- [TASK DETAILS]: Below are several records. Retype exactly those lines running from the one with "Continue the USD" through the one with "put('mullion', rbox(((w0[0] +", end lines included, and no others.

** START SUPPLIED RECORDS **

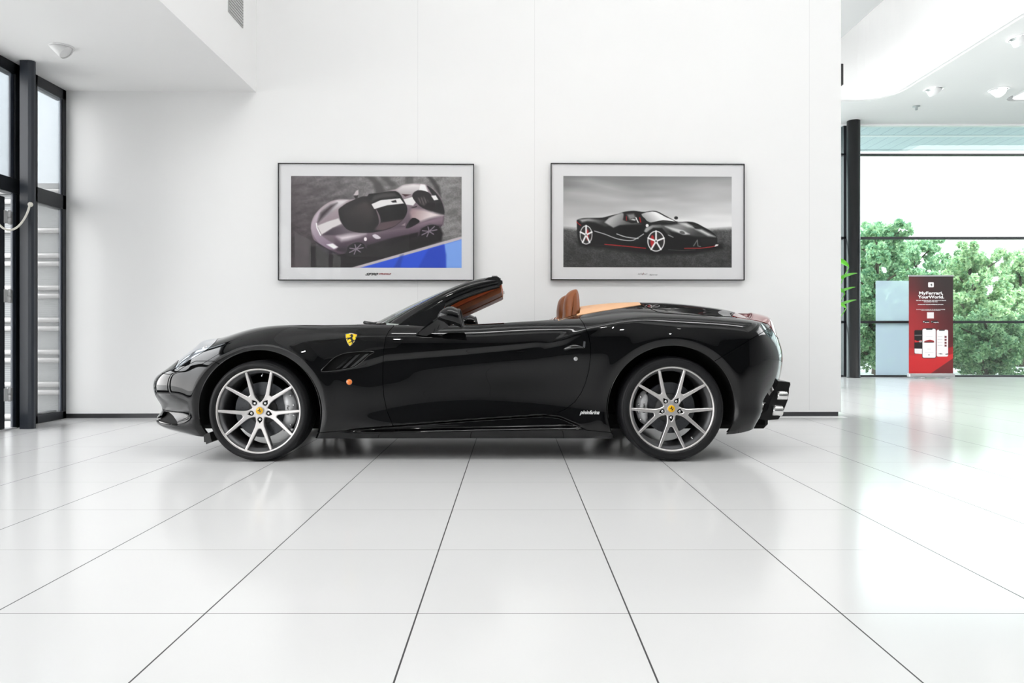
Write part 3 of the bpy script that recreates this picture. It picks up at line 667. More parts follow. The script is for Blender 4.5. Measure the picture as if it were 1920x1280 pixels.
p.poly([(560, 720), (900, 700), (1230, 640), (1370, 600), (1580, 530), (1576, 620), (1530, 620), (1450, 612), (1370, 650), (1340, 735), (1100, 795), (880, 840), (850, 800), (780, 775), (700, 810), (680, 880), (600, 860)], (124, 108, 118), (50, 40, 50), (1000, 650), (1020, 800), soft=3)
p.poly([(875, 815), (1100, 745), (1345, 690), (1340, 735), (1100, 800), (880, 845)], (28, 22, 26), soft=2)
p.poly([(360, 655), (400, 540), (450, 490), (412, 610), (450, 715), (600, 825), (540, 850), (430, 790)], (172, 160, 168), (120, 105, 120), (400, 550), (540, 840), soft=2, smooth=3)
p.stroke([(410, 610), (415, 650), (448, 718)], 10, (236, 232, 232)); p.poly([(385, 765), (520, 850), (620, 890), (520, 892), (430, 825)], (46, 40, 48), soft=1.5); p.poly([(505, 805), (560, 795), (608, 828), (570, 845)], (236, 232, 236), soft=2)
p.poly([(440, 520), (500, 450), (600, 398), (700, 392), (600, 470), (420, 605)], (134, 128, 132), (196, 192, 194), (560, 520), (600, 400), soft=3); p.poly([(450, 515), (540, 440), (600, 420), (520, 500), (425, 600)], (64, 56, 60), soft=4)
p.poly([(416, 632), (520, 590), (612, 562), (642, 612), (560, 650), (458, 712)], (192, 188, 188), soft=1.5); p.poly([(470, 716), (560, 655), (650, 625), (760, 690), (640, 722)], (58, 50, 58), (100, 90, 98), (500, 700), (700, 650), soft=3)
p.poly([(600, 730), (700, 712), (860, 705), (800, 730), (700, 760), (640, 770)], (196, 188, 192), soft=6)
p.poly([(612, 490), (640, 455), (720, 405), (880, 355), (955, 480), (985, 600), (940, 660), (880, 694), (760, 688), (680, 655), (630, 580)], (34, 30, 32), smooth=3)
p.poly([(665, 525), (760, 450), (860, 400), (930, 470), (940, 560), (900, 620), (800, 640), (700, 600)], (66, 60, 60), (36, 32, 34), (860, 420), (780, 640), soft=6)
p.poly([(880, 354), (960, 328), (1140, 308), (1200, 372), (1246, 470), (1215, 560), (1120, 640), (1000, 680), (880, 694), (960, 650), (1000, 590), (975, 500)], (24, 22, 24), smooth=3)
p.poly([(935, 350), (1020, 325), (1130, 322), (1170, 360), (1000, 380), (910, 410)], (70, 68, 68), soft=4)
p.poly([(915, 430), (1000, 392), (1180, 374), (1215, 422), (1060, 440), (942, 476)], (206, 204, 204), soft=1); p.poly([(1095, 402), (1140, 390), (1148, 412), (1110, 414)], (24, 20, 22))
p.poly([(945, 670), (1000, 600), (1150, 575), (1210, 570), (1130, 635), (1020, 672)], (88, 74, 78), soft=2)
p.poly([(1140, 300), (1200, 258), (1300, 242), (1400, 250), (1330, 320), (1270, 350), (1190, 340)], (206, 202, 202), (150, 144, 146), (1250, 250), (1250, 350), soft=3); p.poly([(1370, 245), (1410, 250), (1440, 320), (1350, 310)], (228, 226, 226), soft=2)
p.poly([(1195, 335), (1280, 340), (1225, 358)], (66, 40, 44), soft=1); p.poly([(1210, 384), (1292, 362), (1322, 412), (1300, 442), (1235, 432)], (206, 204, 204)); p.poly([(1280, 462), (1332, 446), (1335, 454), (1290, 466)], (24, 20, 22))
p.poly([(1290, 352), (1340, 300), (1440, 318), (1500, 395), (1504, 450), (1474, 500), (1400, 470), (1345, 432)], (42, 38, 40), soft=1, smooth=3); p.poly([(1330, 370), (1400, 360), (1440, 400), (1400, 440), (1360, 420)], (86, 80, 80), soft=3)
for q in range(4): p.stroke([(1335 + q * 26, 368 - q * 2), (1355 + q * 26, 420)], 8, (40, 36, 38))
p.poly([(1424, 256), (1480, 290), (1540, 360), (1576, 440), (1584, 525), (1482, 500), (1508, 430), (1480, 350)], (44, 42, 44), soft=1.2, smooth=3); p.poly([(1465, 350), (1508, 345), (1532, 386), (1492, 392)], (210, 208, 208))
p.poly([(1290, 470), (1400, 480), (1575, 530), (1450, 560), (1370, 590), (1280, 560), (1270, 500)], (150, 130, 132), (200, 190, 190), (1300, 500), (1450, 560), soft=4)
p.poly([(1232, 640), (1292, 556), (1356, 580), (1340, 608), (1260, 650)], (26, 22, 26), soft=1, smooth=3); p.poly([(1190, 625), (1230, 600), (1225, 630)], (140, 126, 130))
p.poly([(924, 722), (955, 708), (1002, 742), (960, 752)], (190, 184, 190), soft=1, smooth=3); p.poly([(750, 348), (776, 306), (796, 298), (796, 340), (760, 362)], (176, 168, 170)); p.poly([(752, 350), (792, 350), (784, 384), (765, 378)], (40, 34, 36))
p.ell(860, 754, 14, 18, (214, 208, 210))
for cx, cy, rx, ry, ro in ((775, 846, 84, 50, -22), (1447, 680, 92, 50, -22)):
    p.ell(cx, cy, rx, ry * 1.12, (30, 26, 30), ro, soft=1.5)
    for a in range(7):
        an = a * 2 * PI / 7 + 0.3; r_ = math.radians(ro); x_ = math.cos(an) * rx * 0.82; y_ = math.sin(an) * ry * 0.85
        p.stroke([(cx, cy), (cx + x_ * math.cos(r_) - y_ * math.sin(r_), cy + x_ * math.sin(r_) + y_ * math.cos(r_))], 9, (150, 138, 150), alpha=.85)
    p.ell(cx, cy, 12, 10, (120, 112, 120))
p.c = np.clip((p.c - 90) * 1.28 + 96, 0, 255)
t, k, ccx, ccy, D = picture(522, 888.5, 306, 525.5, (546, 865, 330, 501.5), p, 'black-framed picture of a silver sports car from above beside blue kerb paint')
def cap_text(t, s, px, py, h_px, w_px, m_, k, ccx, ccy, D, shear=0.4, bold=0.0):
    o = text_mesh('caption_lettering', s, h_px * k * 1.38, Matrix.Identity(4), m_, t, 0.0002, shear=shear, bold=bold)
    xs = [v.co.x for v in o.data.vertices]; ww = max(xs) - min(xs); cx = (max(xs) + min(xs)) / 2
    o.data.transform(facing(((px - ccx) * k, -D + 0.0112, -(py - ccy) * k)) @ Matrix.Diagonal((w_px * k / ww, 1, 1, 1)) @ Matrix.Translation((-cx, 0, 0)))
cap_text(t, 'SF90', 696.5, 514, 4.4, 25, mat('caption_grey', (0.10, 0.10, 0.10), 0.5), k, ccx, ccy, D, 0.5, 0.002)
cap_text(t, 'STRADALE', 721, 513.4, 2.8, 24, mat('caption_red', (0.25, 0.01, 0.015), 0.5), k, ccx, ccy, D, 0.5, 0.001)
# right print: black open sports car on a grey plain
p = Paint(430, 232, 178, 172, 1740, 1015, (150, 150, 150))
p.poly([(0, 0), (1900, 0), (1900, 700), (0, 700)], (122, 122, 122), (205, 205, 205), (900, 172), (950, 640))
p.poly([(170, 190), (420, 210), (900, 340), (700, 330), (400, 240), (170, 220)], (165, 165, 165), soft=12, alpha=.8); p.poly([(170, 300), (500, 320), (900, 400), (1200, 380), (700, 420), (170, 340)], (178, 178, 178), soft=12, alpha=.7)
p.poly([(170, 150), (300, 160), (170, 260)], (92, 92, 92), soft=30, alpha=.6); p.ell(1500, 330, 300, 60, (170, 170, 170), -15, soft=16, alpha=.5); p.noise(0.05, 8, 24, 9)
p.poly([(0, 640), (700, 690), (1300, 680), (1900, 640), (1900, 1200), (0, 1200)], (86, 86, 86), (62, 62, 62), (900, 640), (900, 820), soft=6); g_ = p.mask([(0, 660), (1900, 660), (1900, 1200), (0, 1200)], 4)
p.noise(0.22, 220, 150, 11, mask=g_); p.noise(0.16, 40, 30, 12, mask=g_)
p.poly([(300, 780), (500, 800), (1100, 840), (1650, 790), (1660, 840), (1400, 890), (1000, 900), (600, 850), (330, 820)], (22, 22, 22), soft=5, alpha=.9)
car = [(302, 600), (310, 575), (370, 560), (450, 558), (540, 555), (620, 535), (690, 518), (745, 500), (830, 492), (900, 500), (940, 500), (1000, 492), (1050, 497), (1110, 528), (1180, 565), (1240, 592), (1330, 590), (1400, 600), (1480, 640), (1550, 680), (1600, 730), (1606, 790), (1616, 806), (1590, 826), (1450, 848), (1280, 856), (1160, 852), (1110, 860), (1080, 884), (1000, 880), (950, 852), (900, 842), (560, 808), (450, 808), (400, 820), (350, 806), (312, 760)]
p.poly(car, (20, 20, 20), smooth=3)
p.poly([(320, 572), (420, 562), (520, 575), (600, 575), (660, 620), (560, 640), (470, 600), (400, 590), (350, 600)], (150, 150, 150), (60, 60, 60), (400, 565), (520, 640), soft=3)
p.poly([(590, 560), (660, 530), (720, 508), (740, 520), (730, 575), (760, 590), (860, 605), (900, 615), (700, 625), (640, 650), (560, 600)], (168, 168, 168), (84, 84, 84), (650, 540), (760, 630), soft=2)
p.poly([(540, 560), (600, 560), (570, 580)], (20, 20, 20)); p.poly([(735, 520), (770, 502), (880, 502), (900, 520), (940, 600), (790, 598), (745, 575)], (28, 24, 24), soft=1)
p.poly([(765, 525), (830, 518), (850, 555), (790, 575)], (120, 120, 120), soft=3); p.stroke([(760, 545), (762, 580)], 6, (170, 40, 44)); p.stroke([(885, 555), (893, 595)], 10, (160, 30, 34))
p.poly([(900, 520), (1000, 497), (1060, 512), (1120, 545), (1228, 596), (1100, 590), (980, 600), (930, 560)], (226, 226, 226), (150, 150, 150), (1050, 520), (980, 600), soft=1, smooth=2); p.stroke([(880, 520), (960, 604), (1100, 584), (1240, 600)], 12, (24, 24, 24), smooth=4)
p.poly([(792, 590), (812, 566), (850, 568), (858, 590), (830, 606), (800, 604)], (30, 30, 30), smooth=3); p.poly([(800, 575), (820, 566), (850, 572), (840, 582)], (210, 210, 210), soft=1.5); p.stroke([(850, 556), (870, 598)], 10, (214, 214, 214)); p.ell(1222, 556, 18, 14, (24, 24, 24))
p.ell(954, 628, 14, 15, (220, 220, 220))
p.poly([(920, 690), (940, 650), (1000, 622), (1080, 618), (1150, 650), (1190, 735), (1150, 720), (1090, 650), (1010, 648), (950, 690)], (160, 160, 160), (50, 50, 50), (940, 640), (1160, 700), soft=2)
p.poly([(1100, 625), (1180, 620), (1300, 600), (1420, 640), (1540, 700), (1590, 735), (1400, 730), (1300, 710), (1180, 680)], (130, 130, 130), (60, 60, 60), (1300, 600), (1400, 720), soft=3)
p.poly([(1240, 600), (1320, 602), (1400, 650), (1330, 640)], (190, 190, 190), soft=3); p.poly([(1380, 632), (1440, 645), (1520, 690), (1470, 680), (1400, 655)], (24, 24, 24), soft=1.5)
p.poly([(1120, 636), (1200, 650), (1290, 672), (1350, 706), (1290, 712), (1230, 686)], (190, 190, 190), soft=2); p.ell(1280, 692, 26, 14, (90, 90, 90), 20); p.poly([(1400, 660), (1460, 660), (1590, 730), (1520, 722)], (186, 186, 186), soft=3)
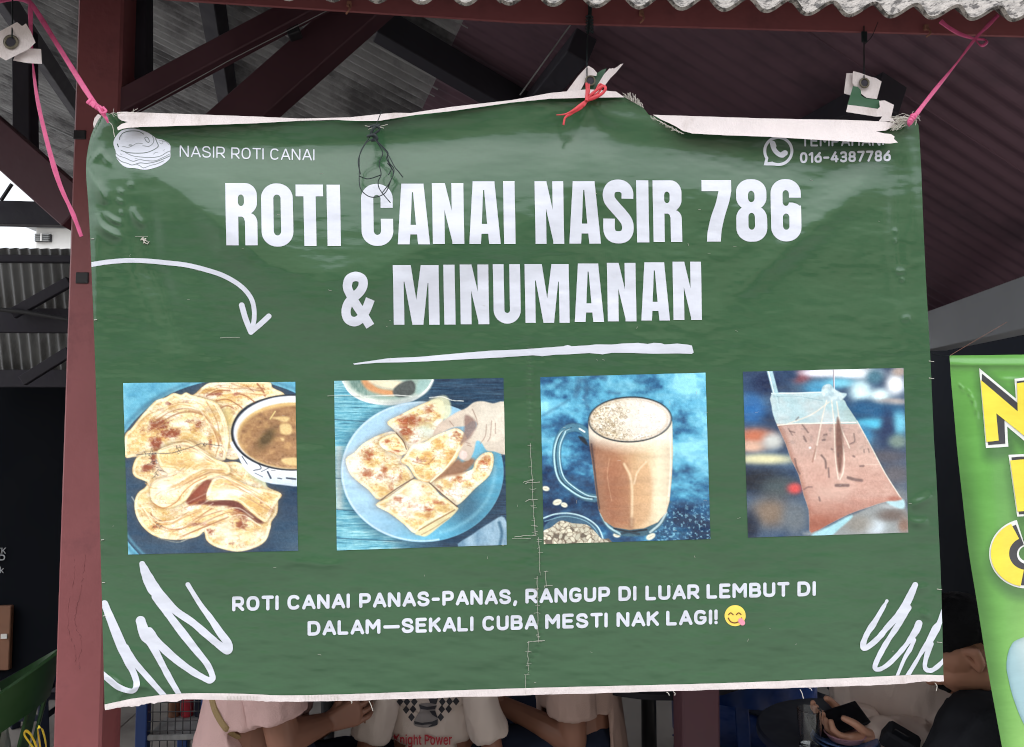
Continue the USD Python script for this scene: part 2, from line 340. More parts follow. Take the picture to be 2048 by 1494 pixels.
for p0, p1 in (((25, 628), (140, 563)), ((45, 762), (140, 703))):
    a, b = P(*p0, 3.96), P(*p1, 3.96); put('diagonal_brace', bar(a, b, 0.03, 0.055, np.cross(b - a, (0, 1, 0))), 'dark_timber', cl)
put('pipe', tube([P(-20, 617, 3.93), P(55, 625, 3.93), P(140, 640, 3.93)], 0.012, 8), 'dark_metal', cl)
gb = thing('tie_beam', 'dark horizontal tie beam across the bright gap at upper left', 'beam', (-3, 5, 3.1))
a, b = P(-120, 425, 5.0), P(240, 432, 5.0); put('beam', bar(a, b, 0.08, 0.155), 'dark_timber', gb)
put('strap', tube([P(2, 401, 4.9), P(24, 368, 4.9)], 0.012, 6), 'dark_metal', gb)
inf = thing('unseen_gable_infill', 'unseen dark boarding behind the green banner, placed to keep out light from the back', 'wall', (0.5, 4.6, 2.6))  # out of view behind the banner, placed to stop light from the back
put('board', rbox((-1.75, 4.6, 2.4), (2.6, 4.66, 3.4), .004), 'dark_and_shaded_maroon', inf)

# white building beyond, glimpsed through the gap
wb = thing('white_building', 'white building with a louvred window glimpsed through the gap at upper left', 'building', (-10, 15, 0))
c0, c1 = P(70, 500, 15), P(320, 500, 15)
put('wall', rbox((c0[0], 15.0, -0.12), (c1[0], 20, P(70, 455, 15)[2]), .02), 'white_wall_paint', wb)
put('roof_slab', rbox((c0[0] - .2, 14.6, P(70, 455, 15)[2] - 0.0), (c1[0], 20, P(70, 449, 15)[2]), .02), 'grey_paint', wb)
w0, w1 = P(72, 484, 14.99), P(104, 469, 14.99)
wf = put('window', rbox((w0[0], 14.95, w0[2]), (w1[0], 14.999, w1[2]), .005), 'dark_metal', wb)
for k in range(4):
    z = w0[2] + (w1[2] - w0[2]) * (k + .5) / 4
    put('louvre', rbox((w0[0] + .02, 14.90, z - .012), (w1[0] - .02, 14.95, z + .012), .003), 'zinc_sheet', wf)
put('mullion', rbox(((w0[0] + w1[0]) / 2 - .015, 14.88, w0[2]), ((w0[0] + w1[0]) / 2 + .015, 14.9, w1[2]), .003), 'white_wall_paint', wf)

# unseen building row behind the camera, placed to block low sky and darken reflections
sh = thing('unseen_building_row', 'unseen two storey building row behind the camera, placed to block the low sky', 'building', (0, -11, -0.12))
put('wall', rbox((-16, -14, -0.12), (16, -11, 7.7), 0.02), 'unseen_row_plaster', sh)
put('cornice', rbox((-16.2, -14, 7.7), (16.2, -10.7, 8.0), 0.03), 'grey_paint', sh)
put('awning', rbox((-16, -11, 2.9), (16, -9.9, 3.0), 0.02), 'dark_metal', sh)
for k in range(8):
    x = -14 + 4 * k
    w_ = put('window', rbox((x - .8, -10.99, 3.9), (x + .8, -10.95, 5.4), .01), 'dark_metal', sh)
    put('shutter', rbox((x - 1.3, -10.99, -0.1), (x + 1.3, -10.94, 2.5), .01), 'zinc_sheet', sh)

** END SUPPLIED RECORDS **

- [RESULT BELOW]:
Continue the USD Python script for this scene: part 2, from line 340. More parts follow. Take the picture to be 2048 by 1494 pixels.
for p0, p1 in (((25, 628), (140, 563)), ((45, 762), (140, 703))):
    a, b = P(*p0, 3.96), P(*p1, 3.96); put('diagonal_brace', bar(a, b, 0.03, 0.055, np.cross(b - a, (0, 1, 0))), 'dark_timber', cl)
put('pipe', tube([P(-20, 617, 3.93), P(55, 625, 3.93), P(140, 640, 3.93)], 0.012, 8), 'dark_metal', cl)
gb = thing('tie_beam', 'dark horizontal tie beam across the bright gap at upper left', 'beam', (-3, 5, 3.1))
a, b = P(-120, 425, 5.0), P(240, 432, 5.0); put('beam', bar(a, b, 0.08, 0.155), 'dark_timber', gb)
put('strap', tube([P(2, 401, 4.9), P(24, 368, 4.9)], 0.012, 6), 'dark_metal', gb)
inf = thing('unseen_gable_infill', 'unseen dark boarding behind the green banner, placed to keep out light from the back', 'wall', (0.5, 4.6, 2.6))  # out of view behind the banner, placed to stop light from the back
put('board', rbox((-1.75, 4.6, 2.4), (2.6, 4.66, 3.4), .004), 'dark_and_shaded_maroon', inf)

# white building beyond, glimpsed through the gap
wb = thing('white_building', 'white building with a louvred window glimpsed through the gap at upper left', 'building', (-10, 15, 0))
c0, c1 = P(70, 500, 15), P(320, 500, 15)
put('wall', rbox((c0[0], 15.0, -0.12), (c1[0], 20, P(70, 455, 15)[2]), .02), 'white_wall_paint', wb)
put('roof_slab', rbox((c0[0] - .2, 14.6, P(70, 455, 15)[2] - 0.0), (c1[0], 20, P(70, 449, 15)[2]), .02), 'grey_paint', wb)
w0, w1 = P(72, 484, 14.99), P(104, 469, 14.99)
wf = put('window', rbox((w0[0], 14.95, w0[2]), (w1[0], 14.999, w1[2]), .005), 'dark_metal', wb)
for k in range(4):
    z = w0[2] + (w1[2] - w0[2]) * (k + .5) / 4
    put('louvre', rbox((w0[0] + .02, 14.90, z - .012), (w1[0] - .02, 14.95, z + .012), .003), 'zinc_sheet', wf)
put('mullion', rbox(((w0[0] + w1[0]) / 2 - .015, 14.88, w0[2]), ((w0[0] + w1[0]) / 2 + .015, 14.9, w1[2]), .003), 'white_wall_paint', wf)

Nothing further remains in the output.